Exercise prompt :: Work out how many lines of the listing hold "scene", then state only that count.

** Start of Data **

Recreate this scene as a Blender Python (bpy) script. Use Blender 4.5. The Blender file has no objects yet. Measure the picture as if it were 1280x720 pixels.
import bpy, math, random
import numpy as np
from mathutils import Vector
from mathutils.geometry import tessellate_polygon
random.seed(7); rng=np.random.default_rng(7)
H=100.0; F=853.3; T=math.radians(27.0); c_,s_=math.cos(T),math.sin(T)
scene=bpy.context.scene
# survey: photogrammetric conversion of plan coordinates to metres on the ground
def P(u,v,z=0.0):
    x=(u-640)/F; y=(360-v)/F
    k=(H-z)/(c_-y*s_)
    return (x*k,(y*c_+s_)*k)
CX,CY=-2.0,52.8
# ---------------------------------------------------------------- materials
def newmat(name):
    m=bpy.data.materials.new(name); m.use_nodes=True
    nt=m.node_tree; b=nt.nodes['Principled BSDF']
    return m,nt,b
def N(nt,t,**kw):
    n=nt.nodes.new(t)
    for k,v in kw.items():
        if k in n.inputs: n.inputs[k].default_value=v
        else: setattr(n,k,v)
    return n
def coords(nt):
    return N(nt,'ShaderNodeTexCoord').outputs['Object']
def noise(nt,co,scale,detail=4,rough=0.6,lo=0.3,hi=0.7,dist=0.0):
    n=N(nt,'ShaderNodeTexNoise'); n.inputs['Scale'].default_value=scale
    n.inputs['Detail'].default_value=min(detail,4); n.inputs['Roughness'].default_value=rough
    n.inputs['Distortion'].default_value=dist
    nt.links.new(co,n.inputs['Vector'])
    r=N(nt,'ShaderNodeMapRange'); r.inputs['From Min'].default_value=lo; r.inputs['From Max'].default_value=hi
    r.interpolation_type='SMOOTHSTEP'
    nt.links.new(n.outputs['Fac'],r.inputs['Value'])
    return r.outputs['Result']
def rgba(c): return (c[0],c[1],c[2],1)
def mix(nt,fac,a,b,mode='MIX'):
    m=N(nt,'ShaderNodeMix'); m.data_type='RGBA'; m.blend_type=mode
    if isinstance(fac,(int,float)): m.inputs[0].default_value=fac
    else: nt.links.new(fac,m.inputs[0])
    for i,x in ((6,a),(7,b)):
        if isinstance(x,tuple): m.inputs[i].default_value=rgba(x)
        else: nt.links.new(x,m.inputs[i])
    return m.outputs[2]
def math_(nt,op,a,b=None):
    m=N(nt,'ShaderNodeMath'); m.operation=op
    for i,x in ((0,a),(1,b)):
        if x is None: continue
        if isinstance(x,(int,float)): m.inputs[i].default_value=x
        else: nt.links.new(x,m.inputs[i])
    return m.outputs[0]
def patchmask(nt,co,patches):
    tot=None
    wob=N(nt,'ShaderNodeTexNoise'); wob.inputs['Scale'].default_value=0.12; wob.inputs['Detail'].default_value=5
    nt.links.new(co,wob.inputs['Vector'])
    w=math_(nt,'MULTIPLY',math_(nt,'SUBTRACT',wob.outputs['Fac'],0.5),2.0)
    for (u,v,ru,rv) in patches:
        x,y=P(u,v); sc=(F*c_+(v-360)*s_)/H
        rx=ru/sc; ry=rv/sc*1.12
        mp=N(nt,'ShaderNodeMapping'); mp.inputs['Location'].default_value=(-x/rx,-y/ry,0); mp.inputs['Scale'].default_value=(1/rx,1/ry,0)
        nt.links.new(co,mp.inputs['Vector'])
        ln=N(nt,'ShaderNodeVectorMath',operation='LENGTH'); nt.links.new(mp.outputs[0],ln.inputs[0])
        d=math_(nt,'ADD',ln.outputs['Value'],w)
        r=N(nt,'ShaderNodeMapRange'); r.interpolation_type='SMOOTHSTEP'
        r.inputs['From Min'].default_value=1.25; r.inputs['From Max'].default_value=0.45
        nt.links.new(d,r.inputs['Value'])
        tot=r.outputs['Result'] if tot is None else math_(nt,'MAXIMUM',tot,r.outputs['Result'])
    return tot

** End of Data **

Final answer :: 2